**Task requirements:**
Working from the data below, reproduce exactly the lines starting at the one that holds "Model this scene" and ending at the one that holds "SC.view_settings.exposure = 0.0;". Pictures are excluded.

**Material for this task:**
* * * * *

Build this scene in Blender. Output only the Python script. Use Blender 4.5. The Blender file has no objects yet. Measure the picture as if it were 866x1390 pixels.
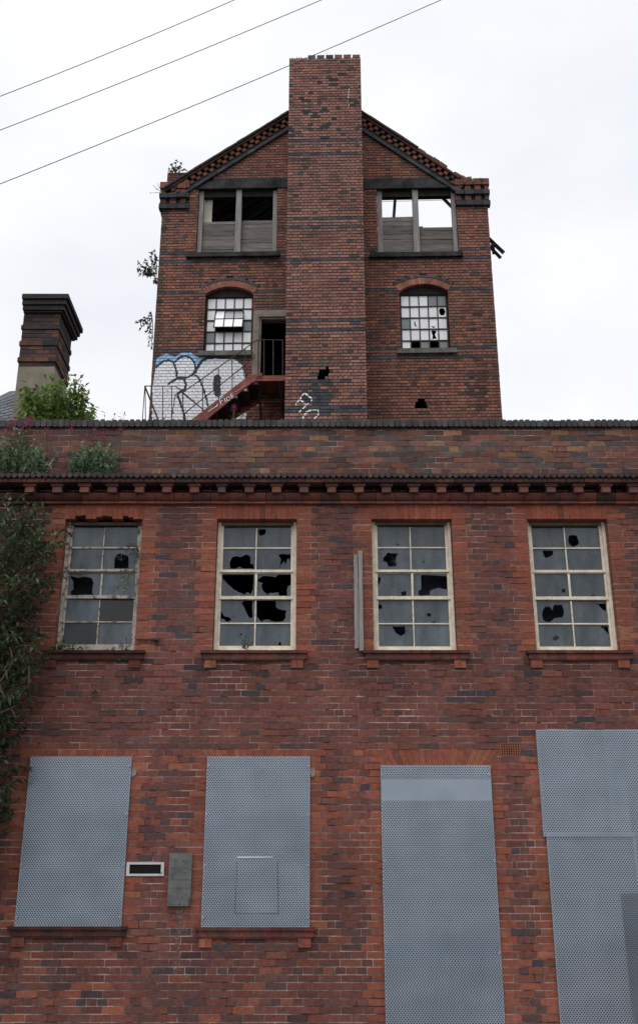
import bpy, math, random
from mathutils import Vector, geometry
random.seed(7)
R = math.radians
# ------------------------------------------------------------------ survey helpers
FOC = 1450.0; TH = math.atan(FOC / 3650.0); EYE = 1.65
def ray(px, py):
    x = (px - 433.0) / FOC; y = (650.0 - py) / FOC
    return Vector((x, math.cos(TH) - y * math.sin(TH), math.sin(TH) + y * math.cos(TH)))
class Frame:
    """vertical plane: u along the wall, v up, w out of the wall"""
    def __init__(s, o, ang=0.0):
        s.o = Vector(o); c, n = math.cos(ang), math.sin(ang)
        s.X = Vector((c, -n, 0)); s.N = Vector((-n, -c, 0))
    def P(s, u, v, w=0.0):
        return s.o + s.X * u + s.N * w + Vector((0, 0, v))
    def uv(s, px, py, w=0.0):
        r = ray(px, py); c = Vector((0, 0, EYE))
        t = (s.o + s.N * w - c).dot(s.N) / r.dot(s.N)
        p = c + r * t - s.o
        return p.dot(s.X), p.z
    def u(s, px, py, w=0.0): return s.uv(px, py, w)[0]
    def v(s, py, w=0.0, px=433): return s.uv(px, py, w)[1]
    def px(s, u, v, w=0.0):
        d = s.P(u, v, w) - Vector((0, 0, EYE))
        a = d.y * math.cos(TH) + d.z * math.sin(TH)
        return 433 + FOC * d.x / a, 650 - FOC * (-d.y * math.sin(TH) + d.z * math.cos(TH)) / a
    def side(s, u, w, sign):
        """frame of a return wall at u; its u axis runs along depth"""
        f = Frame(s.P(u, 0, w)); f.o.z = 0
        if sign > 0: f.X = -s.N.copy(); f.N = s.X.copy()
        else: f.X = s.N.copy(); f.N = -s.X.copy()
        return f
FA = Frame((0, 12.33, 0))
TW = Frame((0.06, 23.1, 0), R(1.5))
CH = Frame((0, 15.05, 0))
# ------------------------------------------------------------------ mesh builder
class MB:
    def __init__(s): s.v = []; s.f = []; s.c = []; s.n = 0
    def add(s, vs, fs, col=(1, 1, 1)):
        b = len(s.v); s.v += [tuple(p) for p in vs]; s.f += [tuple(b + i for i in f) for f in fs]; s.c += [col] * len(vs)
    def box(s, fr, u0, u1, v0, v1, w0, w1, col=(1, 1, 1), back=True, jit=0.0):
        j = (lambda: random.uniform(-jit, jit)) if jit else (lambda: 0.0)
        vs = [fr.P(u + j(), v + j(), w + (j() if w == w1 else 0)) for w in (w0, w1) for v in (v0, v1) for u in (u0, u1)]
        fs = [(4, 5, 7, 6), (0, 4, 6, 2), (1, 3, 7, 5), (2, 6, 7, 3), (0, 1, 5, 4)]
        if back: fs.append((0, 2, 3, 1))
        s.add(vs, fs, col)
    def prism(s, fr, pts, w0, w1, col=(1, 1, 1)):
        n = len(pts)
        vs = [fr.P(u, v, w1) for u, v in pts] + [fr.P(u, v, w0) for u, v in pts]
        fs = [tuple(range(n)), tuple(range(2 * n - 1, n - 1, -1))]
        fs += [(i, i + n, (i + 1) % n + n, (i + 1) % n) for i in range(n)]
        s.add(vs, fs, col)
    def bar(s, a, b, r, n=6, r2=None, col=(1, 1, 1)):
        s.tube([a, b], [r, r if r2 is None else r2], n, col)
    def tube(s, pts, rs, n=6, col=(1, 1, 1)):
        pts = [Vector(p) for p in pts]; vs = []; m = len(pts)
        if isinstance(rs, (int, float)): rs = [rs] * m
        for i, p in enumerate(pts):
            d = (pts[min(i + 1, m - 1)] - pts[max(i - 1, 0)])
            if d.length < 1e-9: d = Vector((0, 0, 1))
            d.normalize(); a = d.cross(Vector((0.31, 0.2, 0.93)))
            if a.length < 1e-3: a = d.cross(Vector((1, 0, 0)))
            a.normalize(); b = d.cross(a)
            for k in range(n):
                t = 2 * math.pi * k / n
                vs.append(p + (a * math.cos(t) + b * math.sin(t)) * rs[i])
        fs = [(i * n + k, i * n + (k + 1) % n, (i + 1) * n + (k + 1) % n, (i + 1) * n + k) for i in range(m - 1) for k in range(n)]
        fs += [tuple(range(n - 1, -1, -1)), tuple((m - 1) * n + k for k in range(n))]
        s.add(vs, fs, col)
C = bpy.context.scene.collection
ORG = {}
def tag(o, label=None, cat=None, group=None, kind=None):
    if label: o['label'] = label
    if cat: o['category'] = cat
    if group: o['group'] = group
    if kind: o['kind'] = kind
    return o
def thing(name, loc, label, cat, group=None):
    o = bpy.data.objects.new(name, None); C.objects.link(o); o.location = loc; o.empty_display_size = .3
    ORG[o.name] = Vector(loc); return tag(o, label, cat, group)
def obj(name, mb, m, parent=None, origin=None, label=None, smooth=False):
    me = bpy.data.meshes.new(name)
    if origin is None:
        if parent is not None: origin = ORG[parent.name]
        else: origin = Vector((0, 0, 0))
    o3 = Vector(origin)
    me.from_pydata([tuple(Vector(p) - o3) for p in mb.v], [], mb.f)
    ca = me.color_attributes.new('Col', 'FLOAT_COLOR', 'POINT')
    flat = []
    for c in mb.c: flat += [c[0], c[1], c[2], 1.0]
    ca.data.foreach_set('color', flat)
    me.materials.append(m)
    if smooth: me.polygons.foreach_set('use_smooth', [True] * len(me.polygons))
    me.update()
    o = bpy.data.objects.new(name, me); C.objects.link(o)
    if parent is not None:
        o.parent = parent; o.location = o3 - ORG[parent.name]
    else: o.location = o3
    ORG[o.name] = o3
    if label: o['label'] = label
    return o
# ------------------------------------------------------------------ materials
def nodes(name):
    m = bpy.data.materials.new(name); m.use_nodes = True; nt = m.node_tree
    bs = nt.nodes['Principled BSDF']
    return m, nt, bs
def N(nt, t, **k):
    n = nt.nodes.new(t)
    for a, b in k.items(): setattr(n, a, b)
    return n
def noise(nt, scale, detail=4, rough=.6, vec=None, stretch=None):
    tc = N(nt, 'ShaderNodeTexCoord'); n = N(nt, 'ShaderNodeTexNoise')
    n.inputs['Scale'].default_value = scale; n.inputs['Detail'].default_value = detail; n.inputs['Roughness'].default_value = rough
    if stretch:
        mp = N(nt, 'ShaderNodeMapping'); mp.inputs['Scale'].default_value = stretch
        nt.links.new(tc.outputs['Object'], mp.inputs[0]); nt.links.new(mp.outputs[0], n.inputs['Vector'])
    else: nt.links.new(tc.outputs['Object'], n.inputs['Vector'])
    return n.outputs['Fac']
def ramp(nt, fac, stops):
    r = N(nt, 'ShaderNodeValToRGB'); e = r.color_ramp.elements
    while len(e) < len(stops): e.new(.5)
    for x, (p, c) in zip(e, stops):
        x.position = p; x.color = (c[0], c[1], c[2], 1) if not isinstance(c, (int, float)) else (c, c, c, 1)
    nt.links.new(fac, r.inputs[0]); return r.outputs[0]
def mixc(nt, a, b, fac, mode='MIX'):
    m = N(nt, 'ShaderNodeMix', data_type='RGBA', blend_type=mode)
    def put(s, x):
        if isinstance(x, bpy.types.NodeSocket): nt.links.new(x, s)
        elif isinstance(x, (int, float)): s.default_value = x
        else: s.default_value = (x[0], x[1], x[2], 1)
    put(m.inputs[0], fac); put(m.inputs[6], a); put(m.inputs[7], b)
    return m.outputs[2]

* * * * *

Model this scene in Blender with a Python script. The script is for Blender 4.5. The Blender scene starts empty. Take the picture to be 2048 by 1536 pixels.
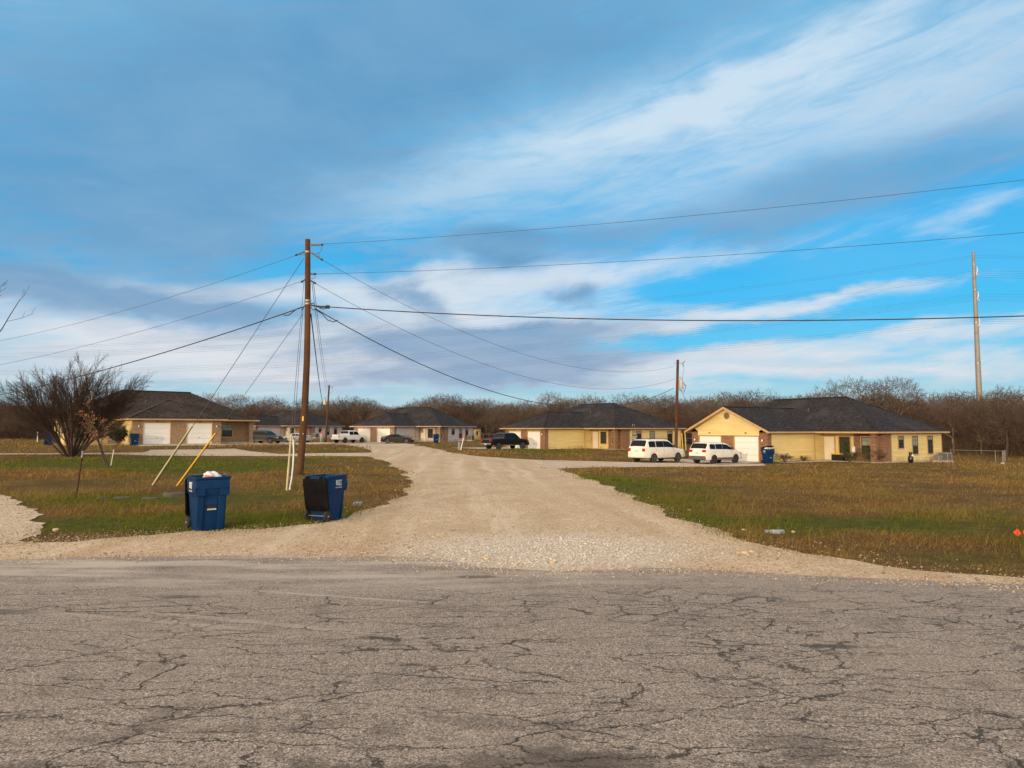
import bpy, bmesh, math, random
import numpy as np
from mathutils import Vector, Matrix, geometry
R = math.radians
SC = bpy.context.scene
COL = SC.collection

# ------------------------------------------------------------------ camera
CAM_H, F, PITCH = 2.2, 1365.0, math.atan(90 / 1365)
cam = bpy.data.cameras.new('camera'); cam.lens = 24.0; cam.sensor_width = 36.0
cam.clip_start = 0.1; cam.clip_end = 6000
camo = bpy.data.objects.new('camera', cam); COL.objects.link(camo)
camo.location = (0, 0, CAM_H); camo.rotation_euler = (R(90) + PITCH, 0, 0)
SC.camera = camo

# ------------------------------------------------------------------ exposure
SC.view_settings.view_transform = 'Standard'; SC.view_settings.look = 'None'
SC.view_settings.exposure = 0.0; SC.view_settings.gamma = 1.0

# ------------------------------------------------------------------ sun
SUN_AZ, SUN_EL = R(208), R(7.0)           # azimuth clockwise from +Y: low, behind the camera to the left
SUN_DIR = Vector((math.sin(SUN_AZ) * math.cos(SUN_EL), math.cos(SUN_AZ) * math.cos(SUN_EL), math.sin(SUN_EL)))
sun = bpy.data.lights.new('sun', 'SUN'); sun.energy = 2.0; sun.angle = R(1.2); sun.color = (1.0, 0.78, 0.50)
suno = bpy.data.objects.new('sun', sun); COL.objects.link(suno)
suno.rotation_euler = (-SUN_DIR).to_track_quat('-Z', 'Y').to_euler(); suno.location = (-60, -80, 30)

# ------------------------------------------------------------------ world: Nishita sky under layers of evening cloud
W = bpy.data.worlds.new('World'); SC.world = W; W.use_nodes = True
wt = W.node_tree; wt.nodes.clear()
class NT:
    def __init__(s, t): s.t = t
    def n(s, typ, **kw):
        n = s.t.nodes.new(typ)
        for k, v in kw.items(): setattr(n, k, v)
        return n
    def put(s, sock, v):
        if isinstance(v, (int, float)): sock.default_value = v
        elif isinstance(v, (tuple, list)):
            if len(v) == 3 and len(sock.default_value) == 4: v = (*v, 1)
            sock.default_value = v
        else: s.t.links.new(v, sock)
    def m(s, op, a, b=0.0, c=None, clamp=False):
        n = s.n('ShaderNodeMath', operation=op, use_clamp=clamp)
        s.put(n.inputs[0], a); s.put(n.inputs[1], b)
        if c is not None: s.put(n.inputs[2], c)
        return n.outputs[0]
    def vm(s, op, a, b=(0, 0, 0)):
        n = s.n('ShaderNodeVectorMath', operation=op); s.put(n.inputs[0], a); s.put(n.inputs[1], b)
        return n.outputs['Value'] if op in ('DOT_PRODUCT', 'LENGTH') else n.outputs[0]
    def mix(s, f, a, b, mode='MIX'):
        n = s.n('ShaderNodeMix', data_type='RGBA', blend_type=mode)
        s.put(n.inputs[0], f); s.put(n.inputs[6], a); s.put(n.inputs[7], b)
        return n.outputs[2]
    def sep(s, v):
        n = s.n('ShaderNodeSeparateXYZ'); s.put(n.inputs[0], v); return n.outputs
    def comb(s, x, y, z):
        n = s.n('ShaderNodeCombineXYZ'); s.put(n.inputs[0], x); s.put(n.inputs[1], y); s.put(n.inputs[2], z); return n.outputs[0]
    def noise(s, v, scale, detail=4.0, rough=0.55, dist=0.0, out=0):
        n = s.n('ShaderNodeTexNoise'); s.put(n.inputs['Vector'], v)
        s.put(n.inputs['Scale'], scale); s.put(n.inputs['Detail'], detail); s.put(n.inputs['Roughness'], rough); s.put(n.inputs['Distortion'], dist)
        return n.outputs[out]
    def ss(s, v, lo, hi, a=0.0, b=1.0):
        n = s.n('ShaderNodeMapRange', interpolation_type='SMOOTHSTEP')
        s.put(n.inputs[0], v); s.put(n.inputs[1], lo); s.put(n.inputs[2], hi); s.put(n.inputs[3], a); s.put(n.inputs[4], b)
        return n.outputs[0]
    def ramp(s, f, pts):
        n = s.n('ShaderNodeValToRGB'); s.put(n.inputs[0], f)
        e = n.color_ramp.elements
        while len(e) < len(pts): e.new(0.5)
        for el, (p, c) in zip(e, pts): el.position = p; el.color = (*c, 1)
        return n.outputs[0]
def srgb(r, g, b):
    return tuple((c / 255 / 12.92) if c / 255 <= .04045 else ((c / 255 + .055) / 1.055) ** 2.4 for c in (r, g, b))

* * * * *

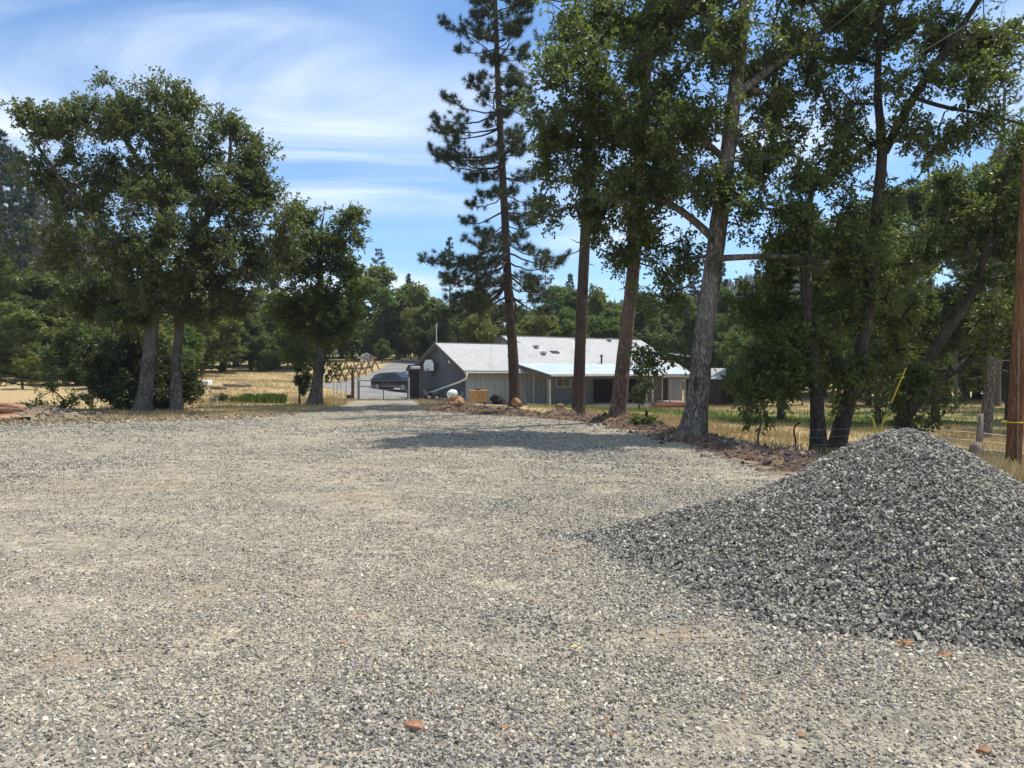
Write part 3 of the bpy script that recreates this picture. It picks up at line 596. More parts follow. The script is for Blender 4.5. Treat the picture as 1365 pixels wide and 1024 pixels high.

* * * * *

**Task answer:**
Model this scene in Blender with a Python script. The script is for Blender 4.5. The Blender scene starts empty. Take the picture to be 2048 by 1536 pixels.
import bpy, bmesh, math, random
import numpy as np
from mathutils import Vector, Matrix, geometry
R = math.radians
SC = bpy.context.scene
COL = SC.collection

# ------------------------------------------------------------------ camera
CAM_H, F, PITCH = 2.2, 1365.0, math.atan(90 / 1365)
cam = bpy.data.cameras.new('camera'); cam.lens = 24.0; cam.sensor_width = 36.0
cam.clip_start = 0.1; cam.clip_end = 6000
camo = bpy.data.objects.new('camera', cam); COL.objects.link(camo)
camo.location = (0, 0, CAM_H); camo.rotation_euler = (R(90) + PITCH, 0, 0)
SC.camera = camo

# ------------------------------------------------------------------ exposure
SC.view_settings.view_transform = 'Standard'; SC.view_settings.look = 'None'
SC.view_settings.exposure = 0.0; SC.view_settings.gamma = 1.0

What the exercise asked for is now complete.